Der globale Energiemarkt ist nach wie vor in Bewegung: RWE versucht, den spanischen Stromversorger Hidrocantábrico zu übernehmen. Übernahmekonkurrent ist die Unternehmensgruppe Ferroatlántica, deren Hauptinvestor wiederum die EnBW wäre, wenn die Übernahme denn klappen sollte. EnBW wird in Kürze mit Electricité de France (EdF) fusionieren, die EU-Kommission hat schon zugestimmt. Die Fusion ist allerdings mit harten Auflagen verbunden, die besonders EdF treffen. Der französische Stromgigant muss seinen Wettbewerbern innerhalb von 5 Jahren Produktionskapazitäten von 6.000 MWh zur Verfügung stellen und damit ein Drittel des Marktes für Kunden aus der Industrie öffnen. EnBW muss sich von ihrer 24%-Beteiligung an der Schweizer Watt AG trennen, trotzdem zeigten sich das deutsche Unternehmen und Verkäufer BW-Ministerpräsident Teufel zufrieden.

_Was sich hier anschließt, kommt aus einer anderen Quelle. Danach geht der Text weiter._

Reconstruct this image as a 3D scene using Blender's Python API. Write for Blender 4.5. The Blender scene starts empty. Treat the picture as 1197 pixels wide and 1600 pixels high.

Kartellamtspräsident Ulf Böge leitete ein Musterverfahren gegen den ostdeutschen Stromversorger e.dis NORD AG, eine E.ON-Tochter, ein. Es bestehe der begründete Verdacht, dass e.dis von anderen Stromanbietern missbräuchlich überhöhte Durchleitungsgebühren verlange und die Liberalisierung behindere, die E.ON anderenorts schamlos einklage. Ein Vergleich der Netznutzungsentgelte ergebe, dass e.dis die höchsten Durchleitungsentgelte aller 294 ausgewiesenen Netzbetreiber fordere.

In Biblis soll bis 2005 nach Plänen der RWE ein großes Zwischenlager für 135 Castor-Behälter entstehen. Das würde reichen, um alle Brennelemente aus Biblis A und B noch für viele Jahre und außerdem die BE aus dem stillgelegten AKW Mühlheim-Kärlich aufzunehmen. Sieht ganz so aus, als solle der Uraltreaktor Biblis A noch lange in Betrieb gehalten werden.

"Bündnis 90/Die Grünen sind nach wie vor die einzige Partei, die die Nutzung der Atomenergie konsequent ablehnt." Das meint jedenfalls der Landesverband Schleswig-Holstein und konkretisiert, was "konsequent" heißt: "1. B90/Die Grünen stehen zu dem vereinbarten Ausstieg aus der Atomenergie" - und deshalb beteiligen sie sich nicht an Blockaden von Castor-Transporten, und wenn sie überhaupt mal demonstrieren würden, dann nur "friedlich und gewaltfrei", und sie würden "auch anderen TeilnehmerInnen auf Demonstrationen deutlich machen, dass wir jede Form der Gewaltanwendung ablehnen". 2. Sie "akzeptieren die moralische und völkerrechtliche" Rücknahmeverpflichtung "Deutschlands", und darin stimmen sie mit Atomforums-Präsident Maichel überein. Und das tun sie auch merkwürdigerweise in einem dritten Punkt. Maichel fordert, "daß sich der Geist der Vereinbarung (des Atomkonsens, BG) auch in der neuen Atomgesetz-Novelle widerspiegeln" müsse, das klingt bei Grünens so: "... erwarten von der rot/grünen Bundesregierung ... eine zügige Novellierung des Atomgesetzes, damit die Inhalte des Atomausstiegs-Konsenses noch in dieser Legislaturperiode Gesetzeskraft erhalten." Was das Atomforum damit meint, bis der gesicherte Weiterbetrieb der Kraftwerke erreicht sei, "sind jedoch noch einige Hürden aus dem Weg zu räumen"? Man kann es wörtlich auffassen: Barrikaden, Blockaden, Tunnel im Wendland, an denen sich Grüne ja (wiederholt) nicht beteiligen werden. Sondern eher am Aus-dem-Weg-räumen.

Der Gorleben-Transport mit 6 Glaskokillenbehältern ist also sicher. Sicher ist auch, daß der Widerstand sich darauf vorbereitet, eine Transportstrecke von gut 70 km anzugreifen, nämlich die 50 Schienenkilometer von Lüneburg bis Dannenberg, und die 20 Straßenkilometer von dort bis zum Zwischenlager Gorleben. Mittendrin wird die neu erbaute Jeetzelbrücke sein, und ausgebaut wurde auch die Verladestation bei Breese in der Marsch mit dem fahrbaren Verladekran und Platz für 6 Tieflader, womit das lästige Rangieren entfällt. Rudolf Scharping ist angehalten, seine Propagandamaschine und die Erfahrungen aus dem Kosovo-Krieg zum Wohle der Operation "Rücknahmeverpflichtung" zur Verfügung zu stellen. Für Kollateralschäden kann ggf. gesorgt werden. Abgesagt hingegen sind die Castor-Transporte nach Ahaus, weil Trittin die BW-Landesregierung angewiesen hat, rechtswidrig Abklingbecken und Castor-Stellplätze restlos auszunutzen.